* _WRITTEN REQUEST_
Write out the entries again exactly as they are given.

* _MATERIAL SUPPLIED_
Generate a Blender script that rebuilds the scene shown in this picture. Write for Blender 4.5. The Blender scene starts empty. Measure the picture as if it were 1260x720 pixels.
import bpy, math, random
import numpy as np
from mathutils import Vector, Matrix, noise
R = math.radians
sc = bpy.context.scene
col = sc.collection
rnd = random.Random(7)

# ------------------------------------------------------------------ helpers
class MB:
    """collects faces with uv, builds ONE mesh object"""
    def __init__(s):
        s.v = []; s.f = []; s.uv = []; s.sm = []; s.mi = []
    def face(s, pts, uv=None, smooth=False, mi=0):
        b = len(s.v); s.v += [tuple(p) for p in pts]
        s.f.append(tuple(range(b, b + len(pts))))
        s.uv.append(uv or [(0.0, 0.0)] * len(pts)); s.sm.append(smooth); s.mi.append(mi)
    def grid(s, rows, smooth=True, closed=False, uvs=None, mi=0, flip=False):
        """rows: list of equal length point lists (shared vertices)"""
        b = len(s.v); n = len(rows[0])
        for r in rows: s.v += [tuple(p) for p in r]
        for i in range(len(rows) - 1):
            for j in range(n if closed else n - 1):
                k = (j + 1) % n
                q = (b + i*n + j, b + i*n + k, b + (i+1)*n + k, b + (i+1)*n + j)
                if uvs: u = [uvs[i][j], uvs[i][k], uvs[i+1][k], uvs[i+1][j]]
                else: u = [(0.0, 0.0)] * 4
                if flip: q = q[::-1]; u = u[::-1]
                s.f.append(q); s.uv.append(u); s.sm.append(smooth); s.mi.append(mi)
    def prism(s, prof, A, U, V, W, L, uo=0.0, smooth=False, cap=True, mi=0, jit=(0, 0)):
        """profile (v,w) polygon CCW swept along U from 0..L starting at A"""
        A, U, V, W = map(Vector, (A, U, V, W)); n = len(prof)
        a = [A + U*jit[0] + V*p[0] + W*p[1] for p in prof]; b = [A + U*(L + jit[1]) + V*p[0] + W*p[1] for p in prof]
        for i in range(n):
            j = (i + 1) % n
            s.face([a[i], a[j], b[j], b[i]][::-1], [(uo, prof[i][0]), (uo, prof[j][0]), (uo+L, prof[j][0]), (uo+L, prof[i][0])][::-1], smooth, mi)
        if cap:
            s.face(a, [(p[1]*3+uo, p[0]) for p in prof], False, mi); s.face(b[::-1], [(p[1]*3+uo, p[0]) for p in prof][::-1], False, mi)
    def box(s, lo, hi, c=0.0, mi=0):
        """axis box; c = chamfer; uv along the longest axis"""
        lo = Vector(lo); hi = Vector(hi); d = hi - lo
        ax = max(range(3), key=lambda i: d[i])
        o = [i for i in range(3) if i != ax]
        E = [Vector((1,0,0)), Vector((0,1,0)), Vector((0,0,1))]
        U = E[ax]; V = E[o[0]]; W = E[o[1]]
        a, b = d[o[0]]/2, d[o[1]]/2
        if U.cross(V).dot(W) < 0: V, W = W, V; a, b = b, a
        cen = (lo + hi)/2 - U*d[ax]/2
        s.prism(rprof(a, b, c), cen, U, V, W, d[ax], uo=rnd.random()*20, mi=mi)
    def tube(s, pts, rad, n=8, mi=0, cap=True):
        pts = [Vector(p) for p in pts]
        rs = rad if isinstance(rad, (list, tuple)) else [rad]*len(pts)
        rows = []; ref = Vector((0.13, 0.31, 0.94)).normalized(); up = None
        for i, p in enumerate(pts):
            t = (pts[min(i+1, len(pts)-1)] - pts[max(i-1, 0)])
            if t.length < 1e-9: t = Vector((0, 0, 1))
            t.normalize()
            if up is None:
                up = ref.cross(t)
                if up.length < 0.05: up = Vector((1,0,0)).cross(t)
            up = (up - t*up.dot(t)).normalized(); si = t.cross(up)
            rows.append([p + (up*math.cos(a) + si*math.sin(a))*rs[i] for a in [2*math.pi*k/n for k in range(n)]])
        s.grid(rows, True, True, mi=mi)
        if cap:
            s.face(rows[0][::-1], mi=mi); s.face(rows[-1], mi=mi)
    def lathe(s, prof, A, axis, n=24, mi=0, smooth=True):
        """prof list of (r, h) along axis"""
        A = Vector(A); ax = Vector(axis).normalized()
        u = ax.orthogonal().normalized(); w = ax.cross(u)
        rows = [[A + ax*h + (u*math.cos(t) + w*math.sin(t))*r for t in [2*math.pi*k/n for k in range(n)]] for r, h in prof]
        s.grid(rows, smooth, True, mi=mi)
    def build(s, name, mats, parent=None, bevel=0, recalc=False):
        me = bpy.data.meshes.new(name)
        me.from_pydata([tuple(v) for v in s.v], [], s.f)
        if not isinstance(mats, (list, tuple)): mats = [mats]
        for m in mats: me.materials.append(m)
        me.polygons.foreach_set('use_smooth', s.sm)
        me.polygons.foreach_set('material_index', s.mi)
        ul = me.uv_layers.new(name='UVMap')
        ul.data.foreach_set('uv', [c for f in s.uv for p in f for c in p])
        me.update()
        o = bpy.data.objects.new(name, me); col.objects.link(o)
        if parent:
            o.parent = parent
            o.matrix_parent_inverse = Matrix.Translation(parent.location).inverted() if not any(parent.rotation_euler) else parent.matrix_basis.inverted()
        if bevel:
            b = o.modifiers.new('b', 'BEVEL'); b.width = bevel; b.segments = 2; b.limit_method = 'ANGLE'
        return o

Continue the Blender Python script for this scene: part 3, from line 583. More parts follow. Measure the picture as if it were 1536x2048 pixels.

* _OUTPUT OF THE EXERCISE_
Generate a Blender script that rebuilds the scene shown in this picture. Write for Blender 4.5. The Blender scene starts empty. Measure the picture as if it were 1260x720 pixels.
import bpy, math, random
import numpy as np
from mathutils import Vector, Matrix, noise
R = math.radians
sc = bpy.context.scene
col = sc.collection
rnd = random.Random(7)

# ------------------------------------------------------------------ helpers
class MB:
    """collects faces with uv, builds ONE mesh object"""
    def __init__(s):
        s.v = []; s.f = []; s.uv = []; s.sm = []; s.mi = []
    def face(s, pts, uv=None, smooth=False, mi=0):
        b = len(s.v); s.v += [tuple(p) for p in pts]
        s.f.append(tuple(range(b, b + len(pts))))
        s.uv.append(uv or [(0.0, 0.0)] * len(pts)); s.sm.append(smooth); s.mi.append(mi)
    def grid(s, rows, smooth=True, closed=False, uvs=None, mi=0, flip=False):
        """rows: list of equal length point lists (shared vertices)"""
        b = len(s.v); n = len(rows[0])
        for r in rows: s.v += [tuple(p) for p in r]
        for i in range(len(rows) - 1):
            for j in range(n if closed else n - 1):
                k = (j + 1) % n
                q = (b + i*n + j, b + i*n + k, b + (i+1)*n + k, b + (i+1)*n + j)
                if uvs: u = [uvs[i][j], uvs[i][k], uvs[i+1][k], uvs[i+1][j]]
                else: u = [(0.0, 0.0)] * 4
                if flip: q = q[::-1]; u = u[::-1]
                s.f.append(q); s.uv.append(u); s.sm.append(smooth); s.mi.append(mi)
    def prism(s, prof, A, U, V, W, L, uo=0.0, smooth=False, cap=True, mi=0, jit=(0, 0)):
        """profile (v,w) polygon CCW swept along U from 0..L starting at A"""
        A, U, V, W = map(Vector, (A, U, V, W)); n = len(prof)
        a = [A + U*jit[0] + V*p[0] + W*p[1] for p in prof]; b = [A + U*(L + jit[1]) + V*p[0] + W*p[1] for p in prof]
        for i in range(n):
            j = (i + 1) % n
            s.face([a[i], a[j], b[j], b[i]][::-1], [(uo, prof[i][0]), (uo, prof[j][0]), (uo+L, prof[j][0]), (uo+L, prof[i][0])][::-1], smooth, mi)
        if cap:
            s.face(a, [(p[1]*3+uo, p[0]) for p in prof], False, mi); s.face(b[::-1], [(p[1]*3+uo, p[0]) for p in prof][::-1], False, mi)
    def box(s, lo, hi, c=0.0, mi=0):
        """axis box; c = chamfer; uv along the longest axis"""
        lo = Vector(lo); hi = Vector(hi); d = hi - lo
        ax = max(range(3), key=lambda i: d[i])
        o = [i for i in range(3) if i != ax]
        E = [Vector((1,0,0)), Vector((0,1,0)), Vector((0,0,1))]
        U = E[ax]; V = E[o[0]]; W = E[o[1]]
        a, b = d[o[0]]/2, d[o[1]]/2
        if U.cross(V).dot(W) < 0: V, W = W, V; a, b = b, a
        cen = (lo + hi)/2 - U*d[ax]/2
        s.prism(rprof(a, b, c), cen, U, V, W, d[ax], uo=rnd.random()*20, mi=mi)
    def tube(s, pts, rad, n=8, mi=0, cap=True):
        pts = [Vector(p) for p in pts]
        rs = rad if isinstance(rad, (list, tuple)) else [rad]*len(pts)
        rows = []; ref = Vector((0.13, 0.31, 0.94)).normalized(); up = None
        for i, p in enumerate(pts):
            t = (pts[min(i+1, len(pts)-1)] - pts[max(i-1, 0)])
            if t.length < 1e-9: t = Vector((0, 0, 1))
            t.normalize()
            if up is None:
                up = ref.cross(t)
                if up.length < 0.05: up = Vector((1,0,0)).cross(t)
            up = (up - t*up.dot(t)).normalized(); si = t.cross(up)
            rows.append([p + (up*math.cos(a) + si*math.sin(a))*rs[i] for a in [2*math.pi*k/n for k in range(n)]])
        s.grid(rows, True, True, mi=mi)
        if cap:
            s.face(rows[0][::-1], mi=mi); s.face(rows[-1], mi=mi)
    def lathe(s, prof, A, axis, n=24, mi=0, smooth=True):
        """prof list of (r, h) along axis"""
        A = Vector(A); ax = Vector(axis).normalized()
        u = ax.orthogonal().normalized(); w = ax.cross(u)
        rows = [[A + ax*h + (u*math.cos(t) + w*math.sin(t))*r for t in [2*math.pi*k/n for k in range(n)]] for r, h in prof]
        s.grid(rows, smooth, True, mi=mi)
    def build(s, name, mats, parent=None, bevel=0, recalc=False):
        me = bpy.data.meshes.new(name)
        me.from_pydata([tuple(v) for v in s.v], [], s.f)
        if not isinstance(mats, (list, tuple)): mats = [mats]
        for m in mats: me.materials.append(m)
        me.polygons.foreach_set('use_smooth', s.sm)
        me.polygons.foreach_set('material_index', s.mi)
        ul = me.uv_layers.new(name='UVMap')
        ul.data.foreach_set('uv', [c for f in s.uv for p in f for c in p])
        me.update()
        o = bpy.data.objects.new(name, me); col.objects.link(o)
        if parent:
            o.parent = parent
            o.matrix_parent_inverse = Matrix.Translation(parent.location).inverted() if not any(parent.rotation_euler) else parent.matrix_basis.inverted()
        if bevel:
            b = o.modifiers.new('b', 'BEVEL'); b.width = bevel; b.segments = 2; b.limit_method = 'ANGLE'
        return o

Continue the Blender Python script for this scene: part 3, from line 583. More parts follow. Measure the picture as if it were 1536x2048 pixels.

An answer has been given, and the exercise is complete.